Notwithstanding the prevalence of financial crime, the digital communication revolution has largely served as the impetus for the RegTech boom with cheaper and faster means of communication with customers and employees from the rise of layers like SMS and Email, or encrypted mobile applications like Whatsapp and Telegram. Banks, like any other enterprise, see the value in maximizing all those channels with customers and employees to scale their business. The only caveat is that these new regulations require firms to monitor, track and report data on virtually all communication and business activities, burdening firms to increase their compliance staff and impeding their operational efficiency. Solving this tradeoff is Israeli startup Shield, which has developed an Artificial Intelligence (AI) based software solution to automatically monitor all electronic communication and ensure financial institutions meet full compliance, without impacting operational performance.

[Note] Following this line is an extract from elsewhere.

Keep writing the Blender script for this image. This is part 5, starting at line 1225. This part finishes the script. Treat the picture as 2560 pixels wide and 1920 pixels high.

Shield, founded in late 2018, developed a data management platform that utilizes machine learning and natural language processing (NLP) algorithms to monitor all communication channels employed in their firm as well as transactions, and understand the data’s context in order to detect and prevent violations.
The startup was founded by Shiran Weitzman (CEO) and Ofir Shabtai (CTO) having previously worked with financial institutions to solve communication compliance problems.